Annie le brun, esthète de la révolte

Essayiste, critique littéraire, considérée comme la dernière surréaliste, Annie le brun s’est éteinte le 29 juillet dernier, à l’âge de 72 ans, alors que se fêtait le centième anniversaire de la parution du Manifeste du surréalisme. Au cours de ses études, en 1963 elle rencontre Alain Breton. Un événement qui déterminera le cours de son existence. C’est l’une des rares femmes à se faire une place au sein du surréalisme, en prenant prend part aux activités du mouvement jusqu’à son extinction en 1969 ; un cercle très masculin dont elle dira : "Le Surréalisme, c'était avant tout une quête, celle de trouver la singularité de ce qui relie chaque être au monde. Il a été une constellation qui a permis que des êtres très différents accomplissent cette quête, aussi bien individuellement que collectivement. Et de la même façon que l’asservissement et la soumission sont contagieux, la liberté l’est aussi". Elle ajoutera : Le fait qu’autour de vous, de façon amicale, des êtres commencent à respirer mieux, cela aide. Indépendamment des crises et des errements qu’a connus le mouvement, pour moi c’est cette contagion de la liberté qui caractérise le Surréalisme. C’est un projet sans équivalent dans l’histoire de l'art, si ce n’est le romantisme allemand, qui était traversé par le même désir de repenser l’homme et de repassionner la vie."

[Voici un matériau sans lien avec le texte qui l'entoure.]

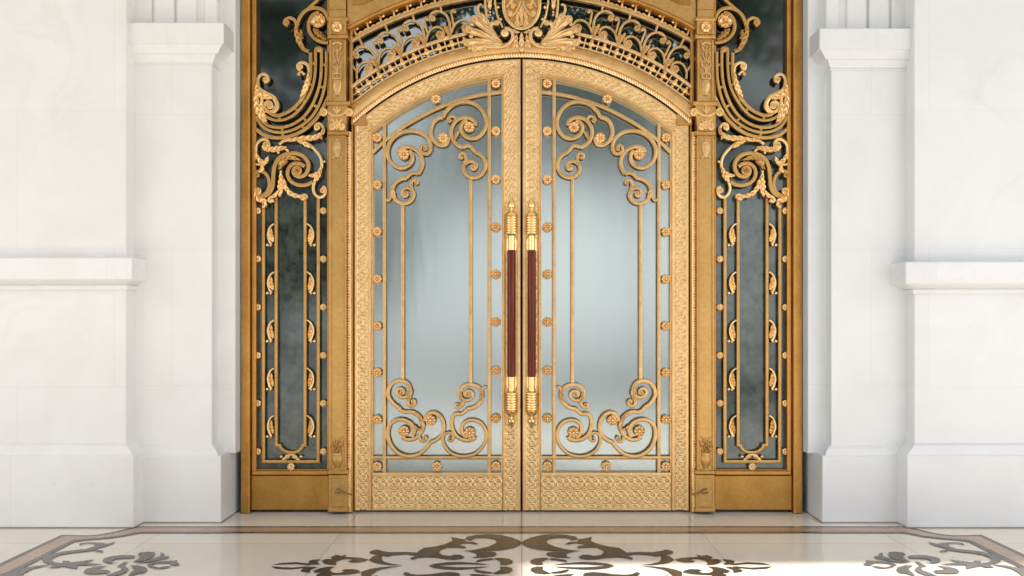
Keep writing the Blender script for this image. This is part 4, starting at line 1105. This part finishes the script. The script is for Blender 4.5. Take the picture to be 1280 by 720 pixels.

Très vite Annie Le brun s’impose comme une penseuse audacieuse et une poétesse de grand talent. Ombre pour ombre, paru en 2024 réunit l’ensemble de ses écrits poétiques. Connue pour ses essais critiques incisifs, elle analyse avec brio les œuvres de Sade, Bataille et autres figures emblématiques de la littérature que l’on qualifie de transgressive. Elle révèle sa capacité à déceler les enjeux cachés des textes qu’elle étudie. Avec une acuité rare, elle se livre à une analyse juste et précise de notre temps dans Du trop de réalité parue en 2000, puis dans Ce qui n’a pas de prix en 2018.
... il est de mots utilisés pour dire tout et n'importe quoi qui, à trop servir, deviennent calleux, avant de se constituer en langue de bois. Sont de ceux-là culture, solidarité, différence, nation, communication, concertation... On dirait même que, sous la pression d'une réalité dont l'excès consiste aussi à tout nommer, se produit un épaississement de la texture du mot, qui gagne l'ensemble de la langue jusqu'à lui donner de plus en plus quelque chose d'emprunté, dans tous les sens du terme.
Annie Le Brun contribue à de nombreux projets artistiques, en tant que commissaire d’expositions, Les arcs-en-ciel du noir à la Maison Victor Hugo en 2012 ; Sade, Attaquer le soleil au musée d’Orsay en 2014.
Son essai Lâchez tout, publié en 1977, marque son engagement contre l’embrigadement idéologique du néo féminisme, et son combat contre toutes les formes d’oppression.
Le décès d’Annie Le Brun est une perte immense pour le monde littéraire et artistique. Elle laisse derrière elle une œuvre foisonnante, témoignant de son esprit libre et de son insatiable quête de vérité et de beauté. Ses écrits continueront d’inspirer et de défier les générations futures, perpétuant ainsi l’héritage d’une femme qui n’a jamais arrêté de se battre pour l’émancipation de l’esprit et de l’imagination.
Dans une réflexion sur la poésie, dans son ouvrage Appel d’air, paru en 1988, elle écrit :
Il fut un temps où je croyais qu'il suffisait de fermer les yeux ou d'ouvrir les livres pour voir des jardins qui tiennent sur l'ongle du petit doigt, des amours qui font vraiment dériver les continents, des époques qui dansent avec des singes bleus sur l'épaule, des mondes suspendus en crinoline de rumeur. C'était le temps où j'étais prête à croire qu'un surgissement du merveilleux dépendait presque d'un caprice de la paupière.